Items listed in a dataset
***
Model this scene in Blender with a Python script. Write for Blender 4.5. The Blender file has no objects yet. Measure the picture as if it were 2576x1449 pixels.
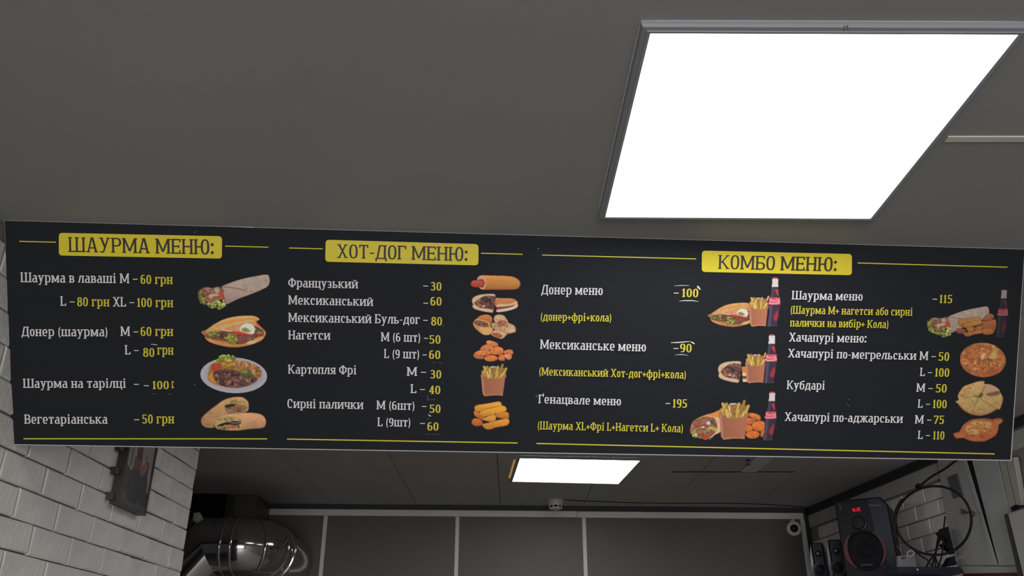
import bpy, bmesh, math, random
import numpy as np
from mathutils import Vector, Matrix

random.seed(7)
SC = bpy.context.scene
COL = SC.collection

# ------------------------------------------------------------------ camera
FPX, IW, IH = 2120.0, 2576.0, 1449.0        # focal length in pixels of the 2576 x 1449 photograph
TH = math.radians(24.83)                    # upward tilt
CAM = Vector((0.0, 0.0, 1.6))
CEIL = 2.54
cd = bpy.data.cameras.new('camera')
cd.sensor_width = 36.0
cd.lens = FPX * 36.0 / IW
cd.clip_start = 0.02
cam = bpy.data.objects.new('camera', cd)
COL.objects.link(cam)
cam.location = CAM
cam.rotation_euler = (math.pi / 2 + TH, 0, 0)
SC.camera = cam

# ------------------------------------------------------------------ world, light, exposure
w = bpy.data.worlds.new('world')
SC.world = w
w.use_nodes = True
w.node_tree.nodes['Background'].inputs[0].default_value = (0.6, 0.63, 0.7, 1)
w.node_tree.nodes['Background'].inputs[1].default_value = 0.05
SC.view_settings.view_transform = 'Standard'
SC.view_settings.look = 'None'
SC.view_settings.gamma = 1.0
SC.view_settings.use_curve_mapping = False
SC.view_settings.exposure = 0.0
LAMP = 7.3                                   # radiance of every ceiling light panel
LAMP_COL = (0.95, 0.97, 1.0)


def area(name, loc, rot, sx, sy, power, col):
    l = bpy.data.lights.new(name, 'AREA')
    l.shape = 'RECTANGLE'
    l.size, l.size_y = sx, sy
    l.energy = power
    l.color = col
    o = bpy.data.objects.new(name, l)
    COL.objects.link(o)
    o.location, o.rotation_euler = loc, rot
    return o


# ceiling panels of the customer hall behind the viewer, plus added fill lights
for hx, hy in ((-0.35, -0.55), (1.35, -0.55), (-0.35, -2.5), (1.35, -2.5), (-0.2, 2.75), (0.9, 3.0)):  # last pair: unseen lamps added behind the board to brighten the kitchen
    area('hall_and_fill_panel', (hx, hy, CEIL - 0.03), (0, 0, 0), 0.58, 0.58, LAMP * math.pi * 0.58 * 0.58 * (0.85 if hy < 0 else 0.45), LAMP_COL)
area('street_side_fill', (0.3, -3.9, 1.5), (-math.pi / 2, 0, math.pi), 3.0, 1.9, 148.0, (0.96, 0.97, 1.0))  # added fill standing in for a street window, to light the board


# ------------------------------------------------------------------ picture geometry -> room geometry
def ray(px, py):
    x = (px - IW / 2) / FPX
    v = (py - IH / 2) / FPX
    return Vector((x, math.cos(TH) + v * math.sin(TH), math.sin(TH) - v * math.cos(TH)))


def on_z(px, py, z=CEIL):
    d = ray(px, py)
    return CAM + d * ((z - CAM.z) / d.z)


def on_y(px, py, y):
    d = ray(px, py)
    return CAM + d * ((y - CAM.y) / d.y)


def on_x(px, py, x):
    d = ray(px, py)
    return CAM + d * ((x - CAM.x) / d.x)


def on_plane(px, py, p, n):
    d = ray(px, py)
    return CAM + d * ((p - CAM).dot(n) / d.dot(n))


# ------------------------------------------------------------------ materials
def lin(c):
    c = c / 255.0
    return c / 12.92 if c <= 0.04045 else ((c + 0.055) / 1.055) ** 2.4


def rgb(r, g, b):
    return (lin(r), lin(g), lin(b))


MATS = {}


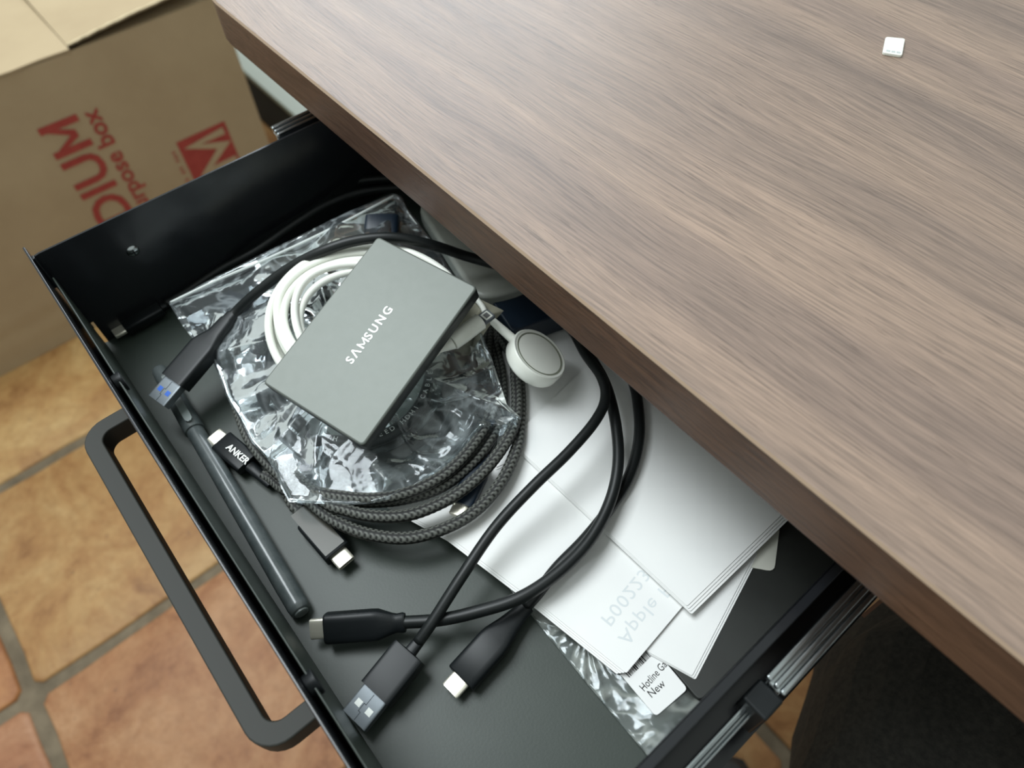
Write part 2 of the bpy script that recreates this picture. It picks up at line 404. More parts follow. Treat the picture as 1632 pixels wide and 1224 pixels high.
***
* To be done *
Drop the images and repeat the data exactly.

* Result below *
Model this scene in Blender with a Python script. Write for Blender 4.5. The Blender file has no objects yet. Measure the picture as if it were 2576x1449 pixels.
import bpy, bmesh, math, random
import numpy as np
from mathutils import Vector, Matrix

random.seed(7)
SC = bpy.context.scene
COL = SC.collection

# ------------------------------------------------------------------ camera
FPX, IW, IH = 2120.0, 2576.0, 1449.0        # focal length in pixels of the 2576 x 1449 photograph
TH = math.radians(24.83)                    # upward tilt
CAM = Vector((0.0, 0.0, 1.6))
CEIL = 2.54
cd = bpy.data.cameras.new('camera')
cd.sensor_width = 36.0
cd.lens = FPX * 36.0 / IW
cd.clip_start = 0.02
cam = bpy.data.objects.new('camera', cd)
COL.objects.link(cam)
cam.location = CAM
cam.rotation_euler = (math.pi / 2 + TH, 0, 0)
SC.camera = cam

# ------------------------------------------------------------------ world, light, exposure
w = bpy.data.worlds.new('world')
SC.world = w
w.use_nodes = True
w.node_tree.nodes['Background'].inputs[0].default_value = (0.6, 0.63, 0.7, 1)
w.node_tree.nodes['Background'].inputs[1].default_value = 0.05
SC.view_settings.view_transform = 'Standard'
SC.view_settings.look = 'None'
SC.view_settings.gamma = 1.0
SC.view_settings.use_curve_mapping = False
SC.view_settings.exposure = 0.0
LAMP = 7.3                                   # radiance of every ceiling light panel
LAMP_COL = (0.95, 0.97, 1.0)


def area(name, loc, rot, sx, sy, power, col):
    l = bpy.data.lights.new(name, 'AREA')
    l.shape = 'RECTANGLE'
    l.size, l.size_y = sx, sy
    l.energy = power
    l.color = col
    o = bpy.data.objects.new(name, l)
    COL.objects.link(o)
    o.location, o.rotation_euler = loc, rot
    return o


# ceiling panels of the customer hall behind the viewer, plus added fill lights
for hx, hy in ((-0.35, -0.55), (1.35, -0.55), (-0.35, -2.5), (1.35, -2.5), (-0.2, 2.75), (0.9, 3.0)):  # last pair: unseen lamps added behind the board to brighten the kitchen
    area('hall_and_fill_panel', (hx, hy, CEIL - 0.03), (0, 0, 0), 0.58, 0.58, LAMP * math.pi * 0.58 * 0.58 * (0.85 if hy < 0 else 0.45), LAMP_COL)
area('street_side_fill', (0.3, -3.9, 1.5), (-math.pi / 2, 0, math.pi), 3.0, 1.9, 148.0, (0.96, 0.97, 1.0))  # added fill standing in for a street window, to light the board


# ------------------------------------------------------------------ picture geometry -> room geometry
def ray(px, py):
    x = (px - IW / 2) / FPX
    v = (py - IH / 2) / FPX
    return Vector((x, math.cos(TH) + v * math.sin(TH), math.sin(TH) - v * math.cos(TH)))


def on_z(px, py, z=CEIL):
    d = ray(px, py)
    return CAM + d * ((z - CAM.z) / d.z)


def on_y(px, py, y):
    d = ray(px, py)
    return CAM + d * ((y - CAM.y) / d.y)


def on_x(px, py, x):
    d = ray(px, py)
    return CAM + d * ((x - CAM.x) / d.x)


def on_plane(px, py, p, n):
    d = ray(px, py)
    return CAM + d * ((p - CAM).dot(n) / d.dot(n))


# ------------------------------------------------------------------ materials
def lin(c):
    c = c / 255.0
    return c / 12.92 if c <= 0.04045 else ((c + 0.055) / 1.055) ** 2.4


def rgb(r, g, b):
    return (lin(r), lin(g), lin(b))


MATS = {}


Write part 2 of the bpy script that recreates this picture. It picks up at line 404. More parts follow. Treat the picture as 1632 pixels wide and 1224 pixels high.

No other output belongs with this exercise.